En el país, la preocupación de algunos sectores por la institucionalidad, la transparencia y el respeto al Estado de derecho comenzó recién en 2009. Antes de eso, muchos de los que ahora llenan los medios de comunicación abogando por el respeto a la ley estuvieron ausentes, a pesar de que en el pasado ocurrían cosas parecidas o peores a las actuales. Por supuesto, no es mala esta preocupación, sino un notable avance. Lo que cabe preguntarse es si obedece a un auténtico interés por la democracia o, simple y coyunturalmente, a que el partido en el Gobierno no representa sus intereses. La duda tiene su fundamento.
Cuando la Corte Suprema de Justicia del período 1997-2006 decidió quitarle las atribuciones a la sección de Probidad, ninguno de los que ahora piden transparencia dijo algo. Se argumentó que esas atribuciones eran tan grandes que las decisiones debían tomarse por la Corte plena, pero luego no sucedió nada. Por ejemplo, quedó en la opacidad la privatización de la banca, que representó un negocio redondo, a costa del dinero público, para familias cuyos apellidos figuran entre los donantes del partido que pide que se respete la ley. Cuando Antonio Saca dijo que era presidente de la República hasta las 4 de la tarde de cada día y que desde esa hora podía hacer proselitismo político, los que ahora se rasgan las vestiduras por la partidización guardaron un silencio obsequioso.
Tampoco se alteraban cuando, como es de dominio público, los presidentes de la Corte Suprema de Justicia, antes de tomar una decisión, iban primero a consultar a Casa Presidencial. Y qué decir de los fondos donados por Taiwán para los damnificados de los terremotos de 2001 que fueron desviados para una campaña política. En esto no se exige que actúe la institucionalidad. Todavía en estos tiempos, cuando los diputados son incapaces de ponerse de acuerdo, las decisiones se toman al cobijo de Casa Presidencial. Allí se negoció el nombramiento de los actuales magistrados de la Sala de lo Constitucional y se pactó la reciente reforma al sistema de pensiones.
Ahora, en medio de la campaña electoral, la atención está puesta en el proceso de elección de los magistrados de la Corte Suprema de Justicia, sobre todo en los que integrarán la Sala de lo Constitucional. Se ha dicho que sería una traición a la patria elegir a magistrados vinculados a partidos políticos. Ciertamente, la independencia partidaria es condición indispensable para la imparcialidad de la administración de justicia, pero la justicia siempre ha tenido un impacto en la política. De hecho, la Constitución no es solamente una norma jurídica, es también un pacto político. En los últimos años, hemos asistido a lo que se ha dado en llamar la judicialización de la política.

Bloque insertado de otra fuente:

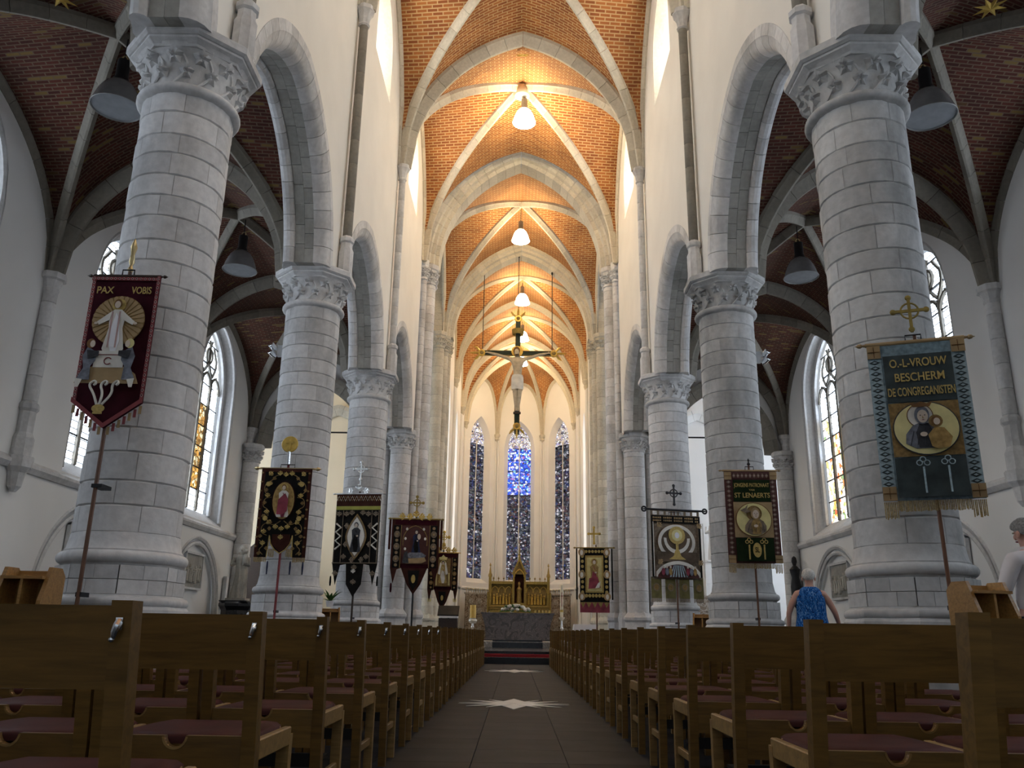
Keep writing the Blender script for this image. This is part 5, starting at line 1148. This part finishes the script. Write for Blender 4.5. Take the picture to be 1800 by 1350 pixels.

Desde 2010 comenzaron a darse una serie de sentencias de gran repercusión política; sentencias que han cambiado el rostro de la institucionalidad político-electoral. Hoy el poder judicial es un poder central y decisivo en el acontecer nacional, y tiene mayor incidencia que antes en los derroteros del país. Este poder que han adquirido las decisiones judiciales radica, en gran medida, en una supuesta neutralidad que en el pasado reciente no fue más que una quimera. En la historia nacional, los tribunales fueron instrumentos del poder político para favorecer a unos y perjudicar a otros. En la misma línea, se nombraba titulares de la Fiscalía General de la República para blindar a delincuentes de cuello blanco.
Por todo lo anterior, es necesario tener jueces independientes, comprometidos con la justicia y respetuosos de la ley. Pero eso es tan necesario ahora como lo fue siempre. Tan censurable es que hoy el FMLN pretenda “manipular” algunas asociaciones de abogados para que incluyan en los listados a su gente como cuando lo hizo Arena. Por supuesto, todos debemos velar por la transparencia y limpieza del proceso de elección de magistrados. Pero la duda queda: ¿habría el mismo ahínco por demandar el respeto a las leyes si en el Gobierno estuvieran los que antes las amañaron?